Des analystes pensent qu’une première action ou décision qui aurait dû être prise était de trouver en urgence aux commerçantes et commerçants un nouvel endroit pour reprendre leurs activités. Dans la situation actuelle où les institutions indépendantes de microfinance accordaient de nouveaux crédits à leurs clients, il faut bien un nouvel espace pour qu’ils redémarrent les activités. C’est pour cela qu’on estime que le gouvernement a manqué de pertinence en oubliant ou en se montrant incapable de réfléchir dans ce sens.

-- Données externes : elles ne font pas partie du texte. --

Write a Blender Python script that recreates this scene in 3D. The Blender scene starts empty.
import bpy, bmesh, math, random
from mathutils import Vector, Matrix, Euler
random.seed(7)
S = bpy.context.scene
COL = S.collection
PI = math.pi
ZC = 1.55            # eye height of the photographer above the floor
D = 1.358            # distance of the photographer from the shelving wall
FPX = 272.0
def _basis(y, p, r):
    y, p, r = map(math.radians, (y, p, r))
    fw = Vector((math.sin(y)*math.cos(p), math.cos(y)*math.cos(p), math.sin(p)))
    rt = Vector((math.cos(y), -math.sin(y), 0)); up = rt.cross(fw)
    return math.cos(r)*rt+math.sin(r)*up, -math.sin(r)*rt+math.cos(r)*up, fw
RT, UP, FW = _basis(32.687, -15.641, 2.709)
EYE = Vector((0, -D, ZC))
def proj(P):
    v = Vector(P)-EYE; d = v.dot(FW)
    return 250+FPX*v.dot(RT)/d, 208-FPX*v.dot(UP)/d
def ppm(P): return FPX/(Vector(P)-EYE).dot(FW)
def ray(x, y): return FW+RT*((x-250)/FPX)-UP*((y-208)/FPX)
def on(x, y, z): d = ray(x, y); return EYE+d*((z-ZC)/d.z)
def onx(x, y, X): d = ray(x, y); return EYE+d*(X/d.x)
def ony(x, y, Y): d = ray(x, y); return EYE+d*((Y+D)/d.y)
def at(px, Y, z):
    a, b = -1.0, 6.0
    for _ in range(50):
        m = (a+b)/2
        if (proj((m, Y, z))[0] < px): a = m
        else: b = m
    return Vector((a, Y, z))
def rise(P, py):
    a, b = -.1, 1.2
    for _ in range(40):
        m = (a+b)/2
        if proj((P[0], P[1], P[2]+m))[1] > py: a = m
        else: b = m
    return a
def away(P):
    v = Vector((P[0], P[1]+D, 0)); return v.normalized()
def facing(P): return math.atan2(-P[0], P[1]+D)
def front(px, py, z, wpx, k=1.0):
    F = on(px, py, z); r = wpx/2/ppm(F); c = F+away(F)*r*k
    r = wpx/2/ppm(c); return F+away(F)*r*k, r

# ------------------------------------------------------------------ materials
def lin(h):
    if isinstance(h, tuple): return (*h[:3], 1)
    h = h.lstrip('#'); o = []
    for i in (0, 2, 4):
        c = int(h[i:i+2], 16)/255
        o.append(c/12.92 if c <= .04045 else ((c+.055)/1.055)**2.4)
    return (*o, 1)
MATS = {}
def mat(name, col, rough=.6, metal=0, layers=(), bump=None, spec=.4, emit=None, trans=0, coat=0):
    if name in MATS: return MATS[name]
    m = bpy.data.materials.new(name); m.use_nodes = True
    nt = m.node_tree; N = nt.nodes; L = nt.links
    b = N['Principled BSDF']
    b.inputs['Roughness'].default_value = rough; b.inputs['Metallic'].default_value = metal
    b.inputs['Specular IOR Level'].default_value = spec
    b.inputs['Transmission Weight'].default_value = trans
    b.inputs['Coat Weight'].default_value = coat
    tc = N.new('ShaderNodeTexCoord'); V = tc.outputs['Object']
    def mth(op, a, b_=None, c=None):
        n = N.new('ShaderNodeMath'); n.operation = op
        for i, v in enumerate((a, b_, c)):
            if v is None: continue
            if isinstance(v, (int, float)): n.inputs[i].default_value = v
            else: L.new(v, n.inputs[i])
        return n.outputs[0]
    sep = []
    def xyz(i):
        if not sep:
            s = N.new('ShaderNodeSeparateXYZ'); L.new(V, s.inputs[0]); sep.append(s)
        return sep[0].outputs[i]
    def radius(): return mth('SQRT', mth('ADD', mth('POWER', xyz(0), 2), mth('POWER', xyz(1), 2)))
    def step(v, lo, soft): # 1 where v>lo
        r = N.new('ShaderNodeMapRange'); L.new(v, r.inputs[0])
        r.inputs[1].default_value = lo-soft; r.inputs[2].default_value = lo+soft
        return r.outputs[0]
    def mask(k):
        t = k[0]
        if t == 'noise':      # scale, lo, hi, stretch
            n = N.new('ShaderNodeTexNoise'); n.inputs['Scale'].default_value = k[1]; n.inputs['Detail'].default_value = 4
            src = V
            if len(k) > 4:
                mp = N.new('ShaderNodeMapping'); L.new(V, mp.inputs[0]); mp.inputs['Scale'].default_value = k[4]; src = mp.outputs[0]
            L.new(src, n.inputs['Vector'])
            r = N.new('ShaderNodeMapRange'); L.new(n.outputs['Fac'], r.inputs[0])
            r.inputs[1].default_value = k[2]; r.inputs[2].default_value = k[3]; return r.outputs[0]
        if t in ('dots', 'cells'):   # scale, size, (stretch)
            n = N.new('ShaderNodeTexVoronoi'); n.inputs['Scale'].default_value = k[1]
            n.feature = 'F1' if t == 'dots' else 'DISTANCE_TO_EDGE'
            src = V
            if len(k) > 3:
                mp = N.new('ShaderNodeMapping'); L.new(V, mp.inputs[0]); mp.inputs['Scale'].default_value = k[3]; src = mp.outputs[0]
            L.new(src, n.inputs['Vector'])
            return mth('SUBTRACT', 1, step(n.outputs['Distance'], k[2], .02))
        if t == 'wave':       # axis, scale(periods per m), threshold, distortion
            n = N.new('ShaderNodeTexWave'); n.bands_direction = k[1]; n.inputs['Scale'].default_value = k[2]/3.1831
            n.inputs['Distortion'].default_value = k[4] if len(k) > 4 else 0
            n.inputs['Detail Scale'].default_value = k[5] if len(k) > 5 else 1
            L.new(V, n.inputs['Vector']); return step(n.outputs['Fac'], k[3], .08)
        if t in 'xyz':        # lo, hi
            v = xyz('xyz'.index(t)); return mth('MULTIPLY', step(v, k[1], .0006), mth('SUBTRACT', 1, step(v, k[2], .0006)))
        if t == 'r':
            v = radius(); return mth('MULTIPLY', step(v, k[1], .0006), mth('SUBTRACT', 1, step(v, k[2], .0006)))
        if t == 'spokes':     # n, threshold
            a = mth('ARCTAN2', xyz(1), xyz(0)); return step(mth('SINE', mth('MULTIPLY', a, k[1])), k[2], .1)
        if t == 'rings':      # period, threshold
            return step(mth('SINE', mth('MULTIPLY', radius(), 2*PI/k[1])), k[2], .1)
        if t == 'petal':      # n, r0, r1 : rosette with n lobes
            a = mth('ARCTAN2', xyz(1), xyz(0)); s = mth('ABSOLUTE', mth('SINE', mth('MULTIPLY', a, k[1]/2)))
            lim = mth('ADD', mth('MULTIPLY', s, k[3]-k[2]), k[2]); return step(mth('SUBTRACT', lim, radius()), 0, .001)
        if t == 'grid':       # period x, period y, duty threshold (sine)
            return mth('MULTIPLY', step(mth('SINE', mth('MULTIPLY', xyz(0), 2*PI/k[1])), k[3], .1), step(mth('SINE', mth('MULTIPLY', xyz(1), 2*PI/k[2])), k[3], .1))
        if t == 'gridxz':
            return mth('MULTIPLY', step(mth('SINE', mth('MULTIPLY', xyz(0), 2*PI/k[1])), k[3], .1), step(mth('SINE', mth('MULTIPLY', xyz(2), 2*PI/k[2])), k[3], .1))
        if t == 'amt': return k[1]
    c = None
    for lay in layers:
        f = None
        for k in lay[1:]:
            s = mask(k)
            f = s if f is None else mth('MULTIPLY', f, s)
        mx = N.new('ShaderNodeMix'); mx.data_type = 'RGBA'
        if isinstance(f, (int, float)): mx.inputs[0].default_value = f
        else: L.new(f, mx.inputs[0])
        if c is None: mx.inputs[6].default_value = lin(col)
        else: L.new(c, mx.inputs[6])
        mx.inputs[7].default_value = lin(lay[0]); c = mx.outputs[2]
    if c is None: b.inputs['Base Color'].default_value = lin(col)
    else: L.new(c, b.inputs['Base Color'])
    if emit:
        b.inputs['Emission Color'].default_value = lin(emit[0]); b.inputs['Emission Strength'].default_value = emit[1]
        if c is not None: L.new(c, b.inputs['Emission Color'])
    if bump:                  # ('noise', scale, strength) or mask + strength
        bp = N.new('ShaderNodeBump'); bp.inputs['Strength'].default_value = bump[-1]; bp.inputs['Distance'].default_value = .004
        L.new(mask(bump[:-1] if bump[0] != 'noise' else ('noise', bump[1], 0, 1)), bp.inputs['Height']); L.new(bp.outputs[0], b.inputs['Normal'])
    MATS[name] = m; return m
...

Autre chose pour lequel  le pouvoir de Faure Gnassingbé était attendu ; les propositions d’indemnisation ou d’allègement des dommages. A Kara, il semble que le président d’UNIR a abordé le sujet. Face aux victimes de Lomé, il avait plutôt mis l’accent sur l’intervention du gouvernement auprès des institutions de microfinance. Une question : si le gouvernement doit intervenir dans le dossier des incendies, que devrait-il faire en priorité ? Posée sous cette forme aux victimes, elles diront en grand nombre selon toute vraisemblance que la priorité doit être de penser à leur alléger les dommages en les accompagnant par des dotations financières. L’Etablissement Public d’Administration des Marchés (EPAM) ne doit dans ce sens pas rester une simple vache à lait pour les ministres de tutelle et le réseau mafieux qui tourne autour du système. Ses fonds ne peuvent-ils pas servir à cela ?

Tout le monde admet volontiers que les dommages occasionnés par les incendies s’élèvent à des centaines de milliards de F CFA. Ce n’est pas pour cela que le gouvernement ne doit pas envisager la question des indemnisations. Des dépenses folles sont souvent faites aux occasions des marches de soutien ou des campagnes politiques sans que personne trouve à en redire. Dès lors, pourquoi ne pas mettre les ressources financières qu’on mobilise en ces occasions-là au service du bien commun ?

Quoi qu’on dise, si tant est que l’enquête menée tambour battant viserait à montrer aux victimes les auteurs de leurs malheurs, il est indéniable que le gouvernement suscitera plus de reconnaissance en ouvrant le chantier des dédommagements. Dans la mesure du possible. Les marchés ont brûlé, c’est un fait, le trésor public non.